There are SO MANY GAMES on TV now, that giving up a day to tailgate, sit through a 4 hour game, then sit in traffic on the way home brings up an opportunity cost of not watching another great game.  I remember after the '05 PSU game (Touchdown Manningham, Michigan wins!) crowding around the bed of a pickup truck at Pioneer HS watching the end of the ND/USC classic (the "Bush Push").  Last Saturday I had a football game on one TV in the basement, a hockey game on the other TV, and 4 games on WatchESPN.com on the laptop sitting on the coffee table.  I'd give that up for UM/OSU, or MSU, or to see a ranked Michigan team play a higher ranked team.  But I'm not giving that up to see them play 3 win Indiana.

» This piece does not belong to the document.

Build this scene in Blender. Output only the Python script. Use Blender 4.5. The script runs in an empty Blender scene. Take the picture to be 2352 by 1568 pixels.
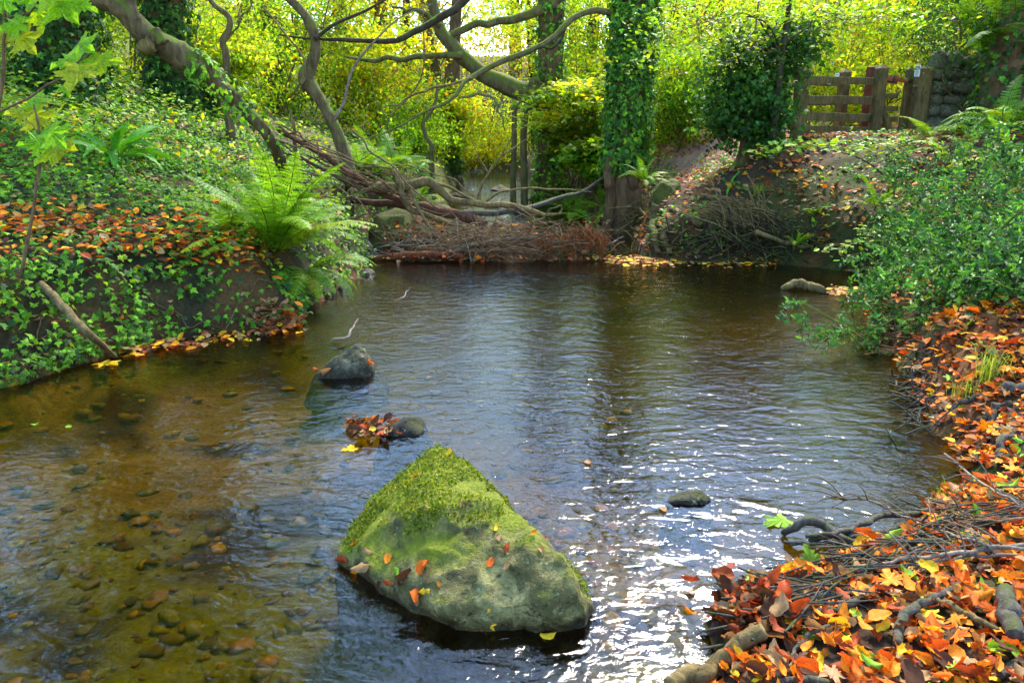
import bpy, bmesh, math, random
import numpy as np
from mathutils import Vector, Matrix

# ------------------------------------------------------------------ camera, sky, sun, exposure
scene = bpy.context.scene
COL = scene.collection
FPX, CU, CV, PITCH, CZ = 1680.0, 1176.0, 784.0, math.radians(16.0), 1.6   # measured on a 2352 px wide copy
cam = bpy.data.cameras.new('camera'); cam_o = bpy.data.objects.new('camera', cam); COL.objects.link(cam_o)
cam.sensor_width = 36.0; cam.lens = 36.0 * FPX / 2352.0; cam.clip_start = 0.05; cam.clip_end = 400
cam_o.location = (0, 0, CZ); cam_o.rotation_euler = (math.radians(90) - PITCH, 0, 0)
scene.camera = cam_o

SUN_AZ, SUN_EL = math.radians(18.0), math.radians(50.0)      # clockwise from +Y, above horizon
world = bpy.data.worlds.new('World'); scene.world = world; world.use_nodes = True
nt = world.node_tree; bg = nt.nodes['Background']
sky = nt.nodes.new('ShaderNodeTexSky'); sky.sky_type = 'NISHITA'; sky.sun_disc = False
sky.sun_elevation = SUN_EL; sky.sun_rotation = SUN_AZ; sky.air_density = 1.2; sky.dust_density = 0.3; sky.ozone_density = 5.0
nt.links.new(sky.outputs[0], bg.inputs[0]); bg.inputs[1].default_value = 0.15
sun = bpy.data.lights.new('sun', 'SUN'); sun.energy = 2.2; sun.angle = math.radians(14); sun.color = (1.0, 0.93, 0.8)
sun_o = bpy.data.objects.new('sun', sun); COL.objects.link(sun_o)
sd = Vector((math.sin(SUN_AZ) * math.cos(SUN_EL), math.cos(SUN_AZ) * math.cos(SUN_EL), math.sin(SUN_EL)))
sun_o.rotation_euler = sd.to_track_quat('Z', 'Y').to_euler(); sun_o.location = (8, 10, 12)
scene.view_settings.view_transform = 'Standard'; scene.view_settings.look = 'None'
scene.view_settings.exposure = 2.6; scene.view_settings.gamma = 1.0
scene.render.engine = 'CYCLES'
cy = scene.cycles
cy.use_denoising = True; cy.max_bounces = 4; cy.diffuse_bounces = 3; cy.glossy_bounces = 2; cy.transmission_bounces = 4
cy.transparent_max_bounces = 4; cy.sample_clamp_indirect = 6.0; cy.caustics_reflective = False; cy.caustics_refractive = False
cy.use_adaptive_sampling = True; cy.adaptive_threshold = 0.04

# ------------------------------------------------------------------ helpers
RG = np.random.default_rng(11); random.seed(5)
cP, sP = math.cos(PITCH), math.sin(PITCH)
def ray(u, v):
    a = (u - CU) / FPX; b = -(v - CV) / FPX
    return np.array([a, cP + b * sP, -sP + b * cP])
def at(u, v, y):
    """world point seen at (u,v) standing y metres ahead"""
    d = ray(u, v); return np.array([0, 0, CZ]) + d * (y / d[1])
def onz(u, v, z=0.0):
    d = ray(u, v); return np.array([0, 0, CZ]) + d * ((z - CZ) / d[2])
def proj(P):
    P = np.asarray(P, float); q = P - np.array([0, 0, CZ])
    dep = q[..., 1] * cP - q[..., 2] * sP; up = q[..., 1] * sP + q[..., 2] * cP
    dd = np.where(dep > 0.05, dep, 0.05)
    return CU + FPX * q[..., 0] / dd, CV - FPX * up / dd, dep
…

I was at the UM/PSU game last year where they have incredible free wifi at Beaver Stadium.  I had the game streaming through WatchESPN on my phone.  THAT was awesome!  I got the benefit of being there, and with a 8-10 second delay after the play was over on the field I watched the "replay" of it on the phone, where as we all know with football (unlike hockey or baseball), TV provides the best seat in the house.  Around Michigan Stadium, I can't even make a G-damn phone call.

But even if UM were undefeated right now, would people love the program more?  Absolutely.  Would they be more likely to go to the games?  I don't know.  Giving up all that other stuff to watch UM beat an Indiana team on their 4th string QB 52-10 or to beat up on Maryland 41-6 in freezing rain, etc. just isn't all that appealing.